A poca distancia de la costa del sureste de Islandia hay una pequeña isla rocosa, sin árboles y barrida por los fuertes vientos del Atlántico Norte. Se llama Papós y toma su nombre de los primeros pobladores, unos monjes irlandeses conocidos como papar que la abandonaron hace siglos. Una tarde de verano, mientras paseaba por la accidentada costa, topé con unas piedras rectangulares apenas visibles, incrustadas en la turba y dispuestas regularmente, que resultaron ser los vestigios de una antigua morada de estos monjes, más antigua incluso que las ruinas de las construcciones Anasazi de la garganta de Davis.
Los monjes llegaron a la isla hacia el siglo V o VI d. de C. navegando desde la costa occidental de Irlanda. Se hicieron a la mar con unas embarcaciones conocidas en gaélico como currachs, hechas con piel de vaca tensada sobre unas ligeras cuadernas de mimbre e impulsadas a remo, y con ellas atravesaron uno de los mares más traicioneros del mundo sin saber qué encontrarían al otro lado, en el supuesto de que encontrasen algo.
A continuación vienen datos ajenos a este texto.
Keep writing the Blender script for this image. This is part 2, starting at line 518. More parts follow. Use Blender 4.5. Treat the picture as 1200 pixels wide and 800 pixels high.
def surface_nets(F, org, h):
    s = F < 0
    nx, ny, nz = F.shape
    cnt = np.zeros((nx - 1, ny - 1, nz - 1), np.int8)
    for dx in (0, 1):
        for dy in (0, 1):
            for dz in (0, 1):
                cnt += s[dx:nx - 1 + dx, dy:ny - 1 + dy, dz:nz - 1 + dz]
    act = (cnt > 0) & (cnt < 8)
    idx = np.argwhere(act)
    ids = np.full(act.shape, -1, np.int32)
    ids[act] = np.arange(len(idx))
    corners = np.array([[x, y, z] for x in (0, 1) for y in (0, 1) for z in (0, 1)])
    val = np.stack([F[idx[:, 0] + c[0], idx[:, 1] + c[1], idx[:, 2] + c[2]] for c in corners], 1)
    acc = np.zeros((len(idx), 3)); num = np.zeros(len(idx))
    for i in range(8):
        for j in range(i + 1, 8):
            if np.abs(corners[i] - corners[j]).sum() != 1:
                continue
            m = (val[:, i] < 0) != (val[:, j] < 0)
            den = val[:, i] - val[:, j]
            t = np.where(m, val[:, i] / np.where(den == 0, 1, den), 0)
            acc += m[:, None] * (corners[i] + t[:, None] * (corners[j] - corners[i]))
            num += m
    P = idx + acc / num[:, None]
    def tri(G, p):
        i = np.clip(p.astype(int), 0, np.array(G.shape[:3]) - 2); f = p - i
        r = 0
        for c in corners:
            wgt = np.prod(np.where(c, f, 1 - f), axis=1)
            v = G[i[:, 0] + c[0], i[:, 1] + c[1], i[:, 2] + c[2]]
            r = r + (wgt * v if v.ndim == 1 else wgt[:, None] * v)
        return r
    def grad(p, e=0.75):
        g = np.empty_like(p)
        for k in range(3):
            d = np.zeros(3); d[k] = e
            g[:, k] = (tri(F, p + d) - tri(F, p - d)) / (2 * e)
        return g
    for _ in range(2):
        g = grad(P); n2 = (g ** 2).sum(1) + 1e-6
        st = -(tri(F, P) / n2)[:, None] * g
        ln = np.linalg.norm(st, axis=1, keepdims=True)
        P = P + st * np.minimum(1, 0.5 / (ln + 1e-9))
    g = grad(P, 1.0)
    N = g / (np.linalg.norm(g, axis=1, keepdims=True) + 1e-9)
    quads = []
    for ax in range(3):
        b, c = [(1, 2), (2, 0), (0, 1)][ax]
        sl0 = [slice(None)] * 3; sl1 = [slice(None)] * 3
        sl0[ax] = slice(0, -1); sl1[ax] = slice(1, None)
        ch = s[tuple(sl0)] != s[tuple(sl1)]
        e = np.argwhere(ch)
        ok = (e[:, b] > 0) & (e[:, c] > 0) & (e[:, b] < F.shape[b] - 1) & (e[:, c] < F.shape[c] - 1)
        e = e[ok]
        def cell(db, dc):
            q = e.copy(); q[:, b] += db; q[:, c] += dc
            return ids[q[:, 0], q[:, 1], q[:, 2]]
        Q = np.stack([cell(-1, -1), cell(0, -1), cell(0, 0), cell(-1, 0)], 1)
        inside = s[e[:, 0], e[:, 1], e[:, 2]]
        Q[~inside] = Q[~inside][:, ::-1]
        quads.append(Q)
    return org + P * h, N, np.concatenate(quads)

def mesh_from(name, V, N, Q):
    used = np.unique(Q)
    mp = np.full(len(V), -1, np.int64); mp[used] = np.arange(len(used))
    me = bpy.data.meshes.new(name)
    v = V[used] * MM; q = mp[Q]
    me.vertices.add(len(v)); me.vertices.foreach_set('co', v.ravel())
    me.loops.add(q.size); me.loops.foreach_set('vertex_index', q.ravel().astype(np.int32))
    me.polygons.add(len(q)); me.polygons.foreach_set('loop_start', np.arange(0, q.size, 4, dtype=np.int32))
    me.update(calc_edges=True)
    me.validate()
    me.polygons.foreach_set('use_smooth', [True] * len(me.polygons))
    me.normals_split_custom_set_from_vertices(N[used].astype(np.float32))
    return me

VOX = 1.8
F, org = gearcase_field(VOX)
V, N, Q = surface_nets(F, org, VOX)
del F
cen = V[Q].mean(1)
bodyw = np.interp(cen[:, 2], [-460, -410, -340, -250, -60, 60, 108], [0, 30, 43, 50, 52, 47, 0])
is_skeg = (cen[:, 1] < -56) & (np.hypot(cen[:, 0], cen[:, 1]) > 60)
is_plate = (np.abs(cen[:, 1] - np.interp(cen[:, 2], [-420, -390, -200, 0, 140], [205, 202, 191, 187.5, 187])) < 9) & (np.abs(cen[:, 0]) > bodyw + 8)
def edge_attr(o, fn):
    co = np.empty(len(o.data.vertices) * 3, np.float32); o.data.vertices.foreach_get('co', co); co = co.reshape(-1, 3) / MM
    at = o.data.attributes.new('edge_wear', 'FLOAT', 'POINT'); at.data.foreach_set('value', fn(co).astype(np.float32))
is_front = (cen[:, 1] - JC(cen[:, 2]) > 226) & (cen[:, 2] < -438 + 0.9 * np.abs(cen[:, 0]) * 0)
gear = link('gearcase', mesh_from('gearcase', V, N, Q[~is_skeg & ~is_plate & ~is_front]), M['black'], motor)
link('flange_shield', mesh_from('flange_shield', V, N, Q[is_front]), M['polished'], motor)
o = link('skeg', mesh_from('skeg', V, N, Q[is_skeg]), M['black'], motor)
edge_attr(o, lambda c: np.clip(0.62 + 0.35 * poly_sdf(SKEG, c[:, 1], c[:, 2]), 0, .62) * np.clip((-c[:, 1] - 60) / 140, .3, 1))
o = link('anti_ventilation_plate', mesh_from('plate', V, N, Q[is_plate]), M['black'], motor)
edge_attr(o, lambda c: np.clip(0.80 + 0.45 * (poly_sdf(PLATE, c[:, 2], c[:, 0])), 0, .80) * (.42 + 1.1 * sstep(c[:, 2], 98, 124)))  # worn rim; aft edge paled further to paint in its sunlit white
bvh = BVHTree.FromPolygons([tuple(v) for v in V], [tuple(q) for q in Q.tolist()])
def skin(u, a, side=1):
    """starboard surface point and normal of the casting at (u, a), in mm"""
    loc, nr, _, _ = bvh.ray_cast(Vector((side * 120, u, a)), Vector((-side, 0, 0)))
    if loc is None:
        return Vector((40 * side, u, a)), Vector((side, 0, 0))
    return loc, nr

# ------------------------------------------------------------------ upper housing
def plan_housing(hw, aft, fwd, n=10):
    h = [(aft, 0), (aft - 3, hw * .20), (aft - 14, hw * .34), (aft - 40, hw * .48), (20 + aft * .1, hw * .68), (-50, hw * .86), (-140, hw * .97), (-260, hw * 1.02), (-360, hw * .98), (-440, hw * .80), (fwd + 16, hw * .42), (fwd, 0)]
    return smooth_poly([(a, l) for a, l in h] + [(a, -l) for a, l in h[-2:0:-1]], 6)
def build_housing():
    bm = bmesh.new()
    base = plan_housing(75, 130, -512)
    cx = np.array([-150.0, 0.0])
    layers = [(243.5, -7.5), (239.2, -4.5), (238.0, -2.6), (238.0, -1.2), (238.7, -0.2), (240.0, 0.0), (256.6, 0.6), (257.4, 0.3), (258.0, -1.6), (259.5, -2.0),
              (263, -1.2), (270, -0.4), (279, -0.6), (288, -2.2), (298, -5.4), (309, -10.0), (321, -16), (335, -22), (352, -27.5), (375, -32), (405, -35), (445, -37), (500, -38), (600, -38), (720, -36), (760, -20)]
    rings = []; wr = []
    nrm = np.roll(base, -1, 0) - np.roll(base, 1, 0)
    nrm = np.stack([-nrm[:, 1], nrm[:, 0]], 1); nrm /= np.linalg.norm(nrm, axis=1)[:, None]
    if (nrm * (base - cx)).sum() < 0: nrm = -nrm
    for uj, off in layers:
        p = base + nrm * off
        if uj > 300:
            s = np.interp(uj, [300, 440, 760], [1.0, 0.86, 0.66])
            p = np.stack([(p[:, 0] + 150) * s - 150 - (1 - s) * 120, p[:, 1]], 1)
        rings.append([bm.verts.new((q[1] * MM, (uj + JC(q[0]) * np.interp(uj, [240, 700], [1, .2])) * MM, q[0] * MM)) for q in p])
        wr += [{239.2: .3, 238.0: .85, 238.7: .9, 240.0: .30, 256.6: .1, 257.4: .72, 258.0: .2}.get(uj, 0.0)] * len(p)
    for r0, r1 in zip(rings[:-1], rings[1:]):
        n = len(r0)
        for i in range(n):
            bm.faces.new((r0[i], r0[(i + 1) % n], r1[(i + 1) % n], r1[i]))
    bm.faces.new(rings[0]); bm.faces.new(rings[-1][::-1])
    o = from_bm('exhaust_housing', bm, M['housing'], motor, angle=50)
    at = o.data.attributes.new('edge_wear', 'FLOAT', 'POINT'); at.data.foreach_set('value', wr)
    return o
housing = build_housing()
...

Los papar no arriesgaron sus vidas —y las perdieron, en el caso de muchos de ellos— para conseguir riquezas y honores o para reclamar nuevos territorios en nombre de algún monarca. Tal como señaló Fridtjof Nansen, el gran explorador del Ártico galardonado con el premio Nobel, «emprendían estas extraordinarias travesías […] movidos por el deseo de encontrar lugares solitarios en los que vivir en paz como anacoretas, lejos del ruido y las tentaciones del mundo». Cuando hacia el siglo IX los primeros grupos de vikingos aparecieron en las costas de Islandia, los papar decidieron que había demasiada gente en el lugar, pese a que Islandia continuaba prácticamente deshabitada. Se hicieron de nuevo a la mar con sus currachs y pusieron rumbo a Groenlandia. Las corrientes y tempestades los arrastraron hacia el oeste y los papar fueron más allá del límite del mundo conocido, movidos sólo por su sed de espiritualidad, por una esperanza de una intensidad tan extraordinaria que supera la imaginación moderna.
Cuando uno lee la historia de estos monjes se siente conmovido por su coraje, su ingenuidad temeraria y la fuerza de sus anhelos. Y no puede evitar pensar en Everett Ruess y Chris McCandless.